-- START OF DATA --
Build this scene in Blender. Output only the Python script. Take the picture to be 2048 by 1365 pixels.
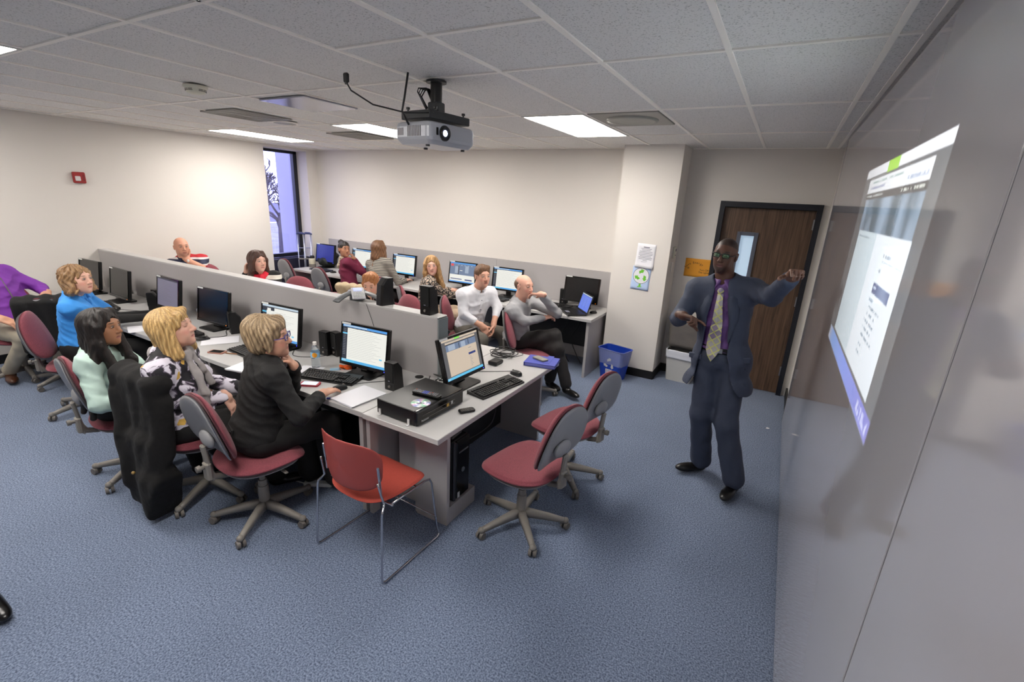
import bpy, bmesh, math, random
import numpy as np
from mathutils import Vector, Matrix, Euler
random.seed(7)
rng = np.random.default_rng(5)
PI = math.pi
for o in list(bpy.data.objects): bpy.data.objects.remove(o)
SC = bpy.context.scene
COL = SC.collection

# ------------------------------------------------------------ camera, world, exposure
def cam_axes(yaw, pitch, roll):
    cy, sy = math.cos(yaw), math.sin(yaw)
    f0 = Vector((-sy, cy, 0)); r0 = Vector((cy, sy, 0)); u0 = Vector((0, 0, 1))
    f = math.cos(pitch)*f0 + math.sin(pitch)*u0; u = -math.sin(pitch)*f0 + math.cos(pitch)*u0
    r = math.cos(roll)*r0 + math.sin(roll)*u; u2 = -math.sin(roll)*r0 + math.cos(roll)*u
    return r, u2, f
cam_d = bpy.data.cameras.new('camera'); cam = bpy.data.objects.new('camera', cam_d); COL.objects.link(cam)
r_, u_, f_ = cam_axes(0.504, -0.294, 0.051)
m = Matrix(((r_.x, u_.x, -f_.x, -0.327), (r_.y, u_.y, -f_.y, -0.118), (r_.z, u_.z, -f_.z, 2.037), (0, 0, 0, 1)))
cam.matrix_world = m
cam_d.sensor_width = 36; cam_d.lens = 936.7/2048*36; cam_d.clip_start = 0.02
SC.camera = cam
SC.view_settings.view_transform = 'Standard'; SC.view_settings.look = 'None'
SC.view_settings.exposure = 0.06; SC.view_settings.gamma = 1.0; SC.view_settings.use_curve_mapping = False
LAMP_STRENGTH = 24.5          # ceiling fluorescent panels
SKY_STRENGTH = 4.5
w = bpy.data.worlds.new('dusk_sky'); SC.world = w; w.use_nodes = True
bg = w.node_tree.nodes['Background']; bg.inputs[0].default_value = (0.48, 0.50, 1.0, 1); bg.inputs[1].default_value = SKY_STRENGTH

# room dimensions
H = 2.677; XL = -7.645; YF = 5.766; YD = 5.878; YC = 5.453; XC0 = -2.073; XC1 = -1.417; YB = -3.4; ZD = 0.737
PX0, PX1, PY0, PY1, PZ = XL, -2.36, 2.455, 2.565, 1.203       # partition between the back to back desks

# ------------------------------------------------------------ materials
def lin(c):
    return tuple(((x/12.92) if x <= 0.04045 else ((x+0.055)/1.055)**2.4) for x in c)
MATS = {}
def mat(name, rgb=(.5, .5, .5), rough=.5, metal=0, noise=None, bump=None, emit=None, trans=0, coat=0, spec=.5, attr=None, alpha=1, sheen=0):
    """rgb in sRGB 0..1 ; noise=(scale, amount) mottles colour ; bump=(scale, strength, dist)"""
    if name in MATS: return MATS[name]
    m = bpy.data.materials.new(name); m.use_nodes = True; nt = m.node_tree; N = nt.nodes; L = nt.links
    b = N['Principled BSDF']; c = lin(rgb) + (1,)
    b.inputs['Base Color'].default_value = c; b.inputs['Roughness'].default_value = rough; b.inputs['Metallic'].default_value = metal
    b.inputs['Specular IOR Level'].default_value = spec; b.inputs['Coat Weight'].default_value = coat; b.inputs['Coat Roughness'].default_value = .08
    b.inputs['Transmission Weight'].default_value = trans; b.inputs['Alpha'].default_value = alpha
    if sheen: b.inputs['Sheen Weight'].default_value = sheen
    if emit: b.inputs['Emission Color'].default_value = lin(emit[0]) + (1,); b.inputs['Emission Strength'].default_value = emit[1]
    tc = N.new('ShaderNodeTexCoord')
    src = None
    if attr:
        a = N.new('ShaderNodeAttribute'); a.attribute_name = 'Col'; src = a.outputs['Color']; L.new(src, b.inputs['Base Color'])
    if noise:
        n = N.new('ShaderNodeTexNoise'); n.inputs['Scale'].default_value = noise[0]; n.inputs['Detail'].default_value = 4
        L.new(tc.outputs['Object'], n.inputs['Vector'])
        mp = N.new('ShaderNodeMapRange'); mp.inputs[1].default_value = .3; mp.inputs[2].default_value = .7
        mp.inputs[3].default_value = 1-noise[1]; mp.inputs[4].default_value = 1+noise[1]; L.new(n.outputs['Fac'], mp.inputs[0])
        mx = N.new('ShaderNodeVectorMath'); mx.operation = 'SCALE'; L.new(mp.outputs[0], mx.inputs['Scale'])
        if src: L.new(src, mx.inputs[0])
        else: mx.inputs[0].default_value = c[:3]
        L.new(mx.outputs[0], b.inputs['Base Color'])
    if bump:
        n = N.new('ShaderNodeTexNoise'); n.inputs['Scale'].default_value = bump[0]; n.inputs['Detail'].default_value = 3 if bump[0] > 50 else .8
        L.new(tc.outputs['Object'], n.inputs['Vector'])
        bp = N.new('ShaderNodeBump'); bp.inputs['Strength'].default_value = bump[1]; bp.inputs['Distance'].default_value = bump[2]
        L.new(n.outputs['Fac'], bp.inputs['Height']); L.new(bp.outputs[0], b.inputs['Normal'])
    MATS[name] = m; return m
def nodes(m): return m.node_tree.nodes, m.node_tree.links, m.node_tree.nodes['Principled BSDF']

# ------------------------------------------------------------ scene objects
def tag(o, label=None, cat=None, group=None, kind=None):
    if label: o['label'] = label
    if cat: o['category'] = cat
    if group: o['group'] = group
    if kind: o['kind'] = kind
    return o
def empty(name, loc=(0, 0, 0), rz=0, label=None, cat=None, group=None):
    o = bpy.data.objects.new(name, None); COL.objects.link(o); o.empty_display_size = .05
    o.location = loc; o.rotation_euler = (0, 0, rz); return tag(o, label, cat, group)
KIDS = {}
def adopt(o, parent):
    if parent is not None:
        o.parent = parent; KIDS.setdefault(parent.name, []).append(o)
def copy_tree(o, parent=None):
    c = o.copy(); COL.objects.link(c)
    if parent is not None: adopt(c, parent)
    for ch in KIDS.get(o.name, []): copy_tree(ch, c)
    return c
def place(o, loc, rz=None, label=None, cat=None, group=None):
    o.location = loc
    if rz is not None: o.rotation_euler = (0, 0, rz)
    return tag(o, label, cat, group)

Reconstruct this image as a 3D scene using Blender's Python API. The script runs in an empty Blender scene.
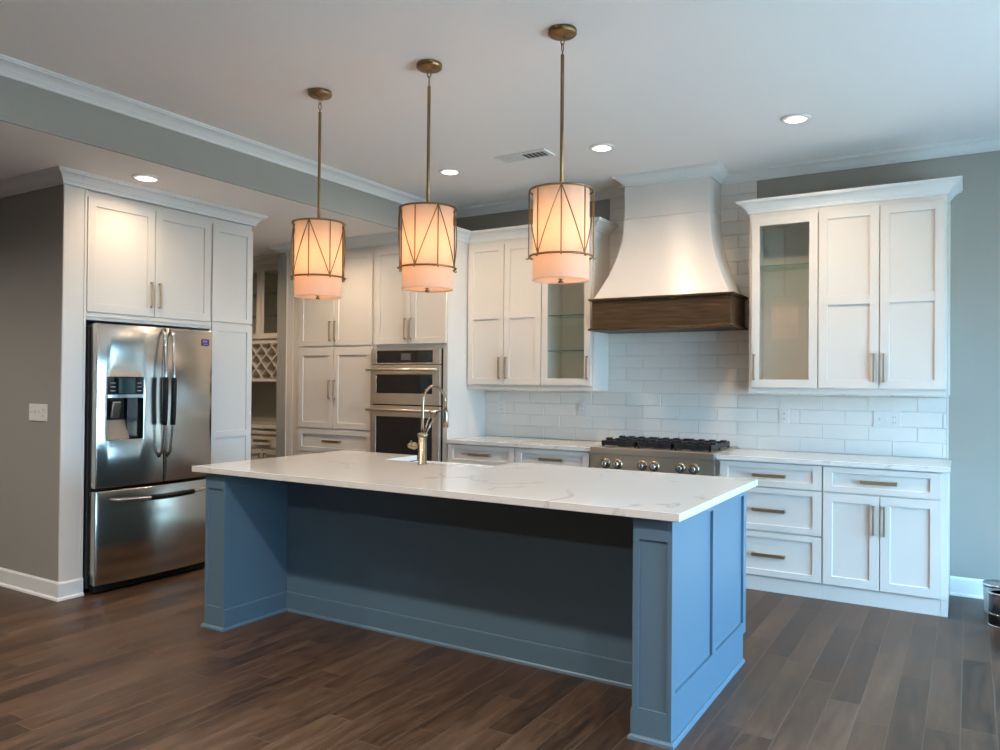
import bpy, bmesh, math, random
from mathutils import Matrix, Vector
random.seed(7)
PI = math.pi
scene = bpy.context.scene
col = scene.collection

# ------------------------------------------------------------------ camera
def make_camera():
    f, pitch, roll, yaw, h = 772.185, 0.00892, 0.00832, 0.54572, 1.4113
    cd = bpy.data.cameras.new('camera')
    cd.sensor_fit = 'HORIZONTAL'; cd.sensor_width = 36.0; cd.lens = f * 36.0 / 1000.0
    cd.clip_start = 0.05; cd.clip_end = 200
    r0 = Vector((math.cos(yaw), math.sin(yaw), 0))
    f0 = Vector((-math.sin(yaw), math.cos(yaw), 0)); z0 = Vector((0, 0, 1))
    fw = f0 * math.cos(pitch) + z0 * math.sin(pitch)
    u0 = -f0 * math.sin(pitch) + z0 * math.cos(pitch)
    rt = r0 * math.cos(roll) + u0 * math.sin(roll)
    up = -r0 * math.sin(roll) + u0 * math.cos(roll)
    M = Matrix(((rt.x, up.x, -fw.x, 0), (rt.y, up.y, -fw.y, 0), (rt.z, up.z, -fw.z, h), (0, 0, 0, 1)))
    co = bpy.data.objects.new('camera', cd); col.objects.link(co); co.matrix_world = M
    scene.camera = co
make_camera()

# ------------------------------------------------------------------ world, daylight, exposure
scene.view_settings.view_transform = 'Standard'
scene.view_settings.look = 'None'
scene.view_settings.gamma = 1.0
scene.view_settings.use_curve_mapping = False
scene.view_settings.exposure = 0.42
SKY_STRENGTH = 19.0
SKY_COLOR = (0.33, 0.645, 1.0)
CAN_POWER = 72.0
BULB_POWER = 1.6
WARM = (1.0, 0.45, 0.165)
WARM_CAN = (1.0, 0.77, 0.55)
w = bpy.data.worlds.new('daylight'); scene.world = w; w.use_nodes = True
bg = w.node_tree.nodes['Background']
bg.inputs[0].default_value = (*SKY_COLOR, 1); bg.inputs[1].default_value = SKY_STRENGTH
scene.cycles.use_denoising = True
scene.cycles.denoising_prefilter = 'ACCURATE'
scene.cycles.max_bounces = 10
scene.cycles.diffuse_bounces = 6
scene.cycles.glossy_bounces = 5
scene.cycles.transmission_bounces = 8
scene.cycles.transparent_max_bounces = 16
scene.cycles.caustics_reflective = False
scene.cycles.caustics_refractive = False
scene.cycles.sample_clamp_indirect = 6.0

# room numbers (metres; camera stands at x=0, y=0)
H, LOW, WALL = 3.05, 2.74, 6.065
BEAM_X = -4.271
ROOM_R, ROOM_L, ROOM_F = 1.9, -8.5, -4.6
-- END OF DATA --
-- START OF DATA --
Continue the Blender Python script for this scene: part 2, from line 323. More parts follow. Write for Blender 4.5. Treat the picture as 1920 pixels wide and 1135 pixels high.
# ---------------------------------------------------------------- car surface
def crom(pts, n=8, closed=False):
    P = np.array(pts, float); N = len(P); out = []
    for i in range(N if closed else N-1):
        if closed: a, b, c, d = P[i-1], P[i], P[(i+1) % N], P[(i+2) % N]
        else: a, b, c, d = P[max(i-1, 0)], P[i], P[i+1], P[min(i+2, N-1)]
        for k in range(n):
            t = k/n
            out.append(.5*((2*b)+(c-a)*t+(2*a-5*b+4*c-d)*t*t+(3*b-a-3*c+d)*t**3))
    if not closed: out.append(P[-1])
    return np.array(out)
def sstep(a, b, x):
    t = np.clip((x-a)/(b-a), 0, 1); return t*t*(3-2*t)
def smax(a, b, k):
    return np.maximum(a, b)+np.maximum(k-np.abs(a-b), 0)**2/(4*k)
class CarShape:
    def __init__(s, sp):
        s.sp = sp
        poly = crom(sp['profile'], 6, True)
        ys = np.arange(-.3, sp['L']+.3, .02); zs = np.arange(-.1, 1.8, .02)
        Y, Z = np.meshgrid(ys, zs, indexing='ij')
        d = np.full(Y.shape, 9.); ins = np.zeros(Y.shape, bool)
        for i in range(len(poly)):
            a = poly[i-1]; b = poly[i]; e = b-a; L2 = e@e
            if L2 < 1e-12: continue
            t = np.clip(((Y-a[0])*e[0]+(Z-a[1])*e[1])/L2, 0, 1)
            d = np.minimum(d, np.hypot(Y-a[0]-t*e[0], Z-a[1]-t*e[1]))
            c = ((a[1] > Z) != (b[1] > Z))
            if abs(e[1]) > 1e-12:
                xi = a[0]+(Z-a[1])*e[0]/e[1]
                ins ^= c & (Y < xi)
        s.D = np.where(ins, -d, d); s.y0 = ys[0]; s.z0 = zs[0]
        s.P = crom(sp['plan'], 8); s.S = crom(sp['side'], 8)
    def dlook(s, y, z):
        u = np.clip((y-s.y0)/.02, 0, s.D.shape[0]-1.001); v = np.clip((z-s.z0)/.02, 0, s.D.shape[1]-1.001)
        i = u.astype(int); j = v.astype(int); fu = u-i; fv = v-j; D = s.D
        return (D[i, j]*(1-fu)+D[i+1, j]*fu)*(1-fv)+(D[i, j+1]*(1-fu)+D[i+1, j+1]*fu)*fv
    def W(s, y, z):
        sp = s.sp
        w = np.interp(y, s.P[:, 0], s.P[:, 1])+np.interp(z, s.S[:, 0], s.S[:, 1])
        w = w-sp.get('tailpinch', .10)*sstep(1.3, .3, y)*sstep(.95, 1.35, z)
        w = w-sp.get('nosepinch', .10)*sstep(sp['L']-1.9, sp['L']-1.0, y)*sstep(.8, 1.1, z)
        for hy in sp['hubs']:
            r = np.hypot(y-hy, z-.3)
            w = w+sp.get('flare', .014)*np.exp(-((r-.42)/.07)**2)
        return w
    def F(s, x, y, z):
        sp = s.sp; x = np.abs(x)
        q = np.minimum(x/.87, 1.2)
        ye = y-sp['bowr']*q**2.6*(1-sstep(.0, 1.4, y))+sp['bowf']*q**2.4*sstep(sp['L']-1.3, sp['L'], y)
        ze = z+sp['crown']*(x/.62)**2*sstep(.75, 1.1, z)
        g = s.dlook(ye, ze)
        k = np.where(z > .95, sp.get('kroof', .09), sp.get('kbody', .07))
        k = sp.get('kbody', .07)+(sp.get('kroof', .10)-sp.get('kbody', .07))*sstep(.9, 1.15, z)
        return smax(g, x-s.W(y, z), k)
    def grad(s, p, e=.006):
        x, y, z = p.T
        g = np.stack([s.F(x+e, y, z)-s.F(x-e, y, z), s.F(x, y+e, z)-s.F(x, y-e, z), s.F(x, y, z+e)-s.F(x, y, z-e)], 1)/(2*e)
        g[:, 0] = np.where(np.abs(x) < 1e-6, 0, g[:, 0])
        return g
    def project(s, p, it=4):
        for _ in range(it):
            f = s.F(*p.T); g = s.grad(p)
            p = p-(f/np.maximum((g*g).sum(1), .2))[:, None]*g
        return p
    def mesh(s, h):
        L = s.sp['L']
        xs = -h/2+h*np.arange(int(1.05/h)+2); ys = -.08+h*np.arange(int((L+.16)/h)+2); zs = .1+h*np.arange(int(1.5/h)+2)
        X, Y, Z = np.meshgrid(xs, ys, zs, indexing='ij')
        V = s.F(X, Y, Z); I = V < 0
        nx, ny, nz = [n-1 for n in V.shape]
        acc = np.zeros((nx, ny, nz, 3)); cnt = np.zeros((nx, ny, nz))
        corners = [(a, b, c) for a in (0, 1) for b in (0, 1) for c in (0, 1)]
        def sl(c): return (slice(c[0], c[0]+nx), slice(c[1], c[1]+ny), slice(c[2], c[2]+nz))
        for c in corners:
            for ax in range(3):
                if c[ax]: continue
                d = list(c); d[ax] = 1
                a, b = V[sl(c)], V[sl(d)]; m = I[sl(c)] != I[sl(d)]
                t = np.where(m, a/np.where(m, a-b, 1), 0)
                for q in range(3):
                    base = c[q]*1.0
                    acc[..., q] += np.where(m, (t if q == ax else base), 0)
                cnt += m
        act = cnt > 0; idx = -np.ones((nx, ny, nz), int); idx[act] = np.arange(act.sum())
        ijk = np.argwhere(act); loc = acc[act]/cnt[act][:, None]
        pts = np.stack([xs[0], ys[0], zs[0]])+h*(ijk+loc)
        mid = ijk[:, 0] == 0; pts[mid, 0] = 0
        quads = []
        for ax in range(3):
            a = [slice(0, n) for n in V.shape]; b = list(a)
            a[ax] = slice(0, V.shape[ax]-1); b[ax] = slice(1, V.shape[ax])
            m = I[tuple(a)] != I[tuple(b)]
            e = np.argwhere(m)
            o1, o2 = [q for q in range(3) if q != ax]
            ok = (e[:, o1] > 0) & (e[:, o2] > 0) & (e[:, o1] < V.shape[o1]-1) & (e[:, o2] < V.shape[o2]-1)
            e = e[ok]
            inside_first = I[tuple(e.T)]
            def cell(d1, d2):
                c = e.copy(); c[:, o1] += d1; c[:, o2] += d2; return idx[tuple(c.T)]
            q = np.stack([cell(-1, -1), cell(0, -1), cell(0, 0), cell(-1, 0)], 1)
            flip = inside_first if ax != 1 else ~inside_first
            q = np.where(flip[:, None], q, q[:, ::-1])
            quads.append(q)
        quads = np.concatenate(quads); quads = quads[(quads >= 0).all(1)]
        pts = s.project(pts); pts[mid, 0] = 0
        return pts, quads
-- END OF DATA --
-- START OF DATA --
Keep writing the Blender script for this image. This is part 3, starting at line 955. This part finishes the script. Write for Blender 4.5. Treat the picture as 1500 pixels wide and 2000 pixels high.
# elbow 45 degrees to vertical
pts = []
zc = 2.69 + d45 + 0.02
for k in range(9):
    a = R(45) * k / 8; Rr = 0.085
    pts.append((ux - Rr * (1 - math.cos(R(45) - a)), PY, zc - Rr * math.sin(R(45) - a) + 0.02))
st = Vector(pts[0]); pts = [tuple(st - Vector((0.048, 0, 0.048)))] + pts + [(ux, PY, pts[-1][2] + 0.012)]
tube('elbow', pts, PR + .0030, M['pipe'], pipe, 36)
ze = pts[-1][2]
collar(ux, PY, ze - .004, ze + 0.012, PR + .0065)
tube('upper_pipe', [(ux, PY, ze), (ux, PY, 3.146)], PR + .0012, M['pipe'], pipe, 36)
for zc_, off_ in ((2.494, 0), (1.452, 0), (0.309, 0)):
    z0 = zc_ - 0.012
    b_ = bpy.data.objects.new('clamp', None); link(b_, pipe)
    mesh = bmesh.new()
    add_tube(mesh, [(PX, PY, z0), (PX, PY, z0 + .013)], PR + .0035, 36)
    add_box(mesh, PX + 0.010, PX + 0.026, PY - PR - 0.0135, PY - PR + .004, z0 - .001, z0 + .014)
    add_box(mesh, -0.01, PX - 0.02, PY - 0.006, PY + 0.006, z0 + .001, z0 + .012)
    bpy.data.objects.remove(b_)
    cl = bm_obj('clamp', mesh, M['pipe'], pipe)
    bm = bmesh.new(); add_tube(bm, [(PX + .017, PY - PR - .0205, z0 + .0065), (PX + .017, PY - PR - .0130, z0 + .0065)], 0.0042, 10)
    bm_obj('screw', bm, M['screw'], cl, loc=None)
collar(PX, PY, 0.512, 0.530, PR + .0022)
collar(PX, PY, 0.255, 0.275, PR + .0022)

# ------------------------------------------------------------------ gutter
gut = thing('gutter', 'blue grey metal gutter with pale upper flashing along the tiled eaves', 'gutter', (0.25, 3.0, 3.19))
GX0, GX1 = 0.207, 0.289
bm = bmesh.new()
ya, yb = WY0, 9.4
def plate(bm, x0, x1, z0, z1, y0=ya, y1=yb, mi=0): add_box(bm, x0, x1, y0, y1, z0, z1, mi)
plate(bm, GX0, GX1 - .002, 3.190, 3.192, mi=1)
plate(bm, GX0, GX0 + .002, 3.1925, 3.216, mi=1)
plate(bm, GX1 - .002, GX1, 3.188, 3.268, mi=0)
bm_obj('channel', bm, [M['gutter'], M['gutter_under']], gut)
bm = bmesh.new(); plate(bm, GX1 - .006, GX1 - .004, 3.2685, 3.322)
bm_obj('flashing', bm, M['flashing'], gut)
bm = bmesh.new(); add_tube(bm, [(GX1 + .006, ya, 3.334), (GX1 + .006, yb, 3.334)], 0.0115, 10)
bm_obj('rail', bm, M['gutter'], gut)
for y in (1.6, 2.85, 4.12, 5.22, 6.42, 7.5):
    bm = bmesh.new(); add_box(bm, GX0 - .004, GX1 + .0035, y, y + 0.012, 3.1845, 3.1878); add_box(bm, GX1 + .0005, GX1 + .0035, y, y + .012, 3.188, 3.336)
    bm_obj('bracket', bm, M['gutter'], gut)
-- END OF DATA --
### [WHAT YOU HAVE TO DO]
In the listing above, find the line containing "Build this scene" and the line containing "COL = SC.collection", then return both of them and every line between, exactly, without pictures.

### [RESPONSE]
Build this scene in Blender. Output only the Python script. Take the picture to be 2048 by 1365 pixels.
import bpy, bmesh, math, random
import numpy as np
from mathutils import Vector, Matrix, Euler
random.seed(7)
rng = np.random.default_rng(5)
PI = math.pi
for o in list(bpy.data.objects): bpy.data.objects.remove(o)
SC = bpy.context.scene
COL = SC.collection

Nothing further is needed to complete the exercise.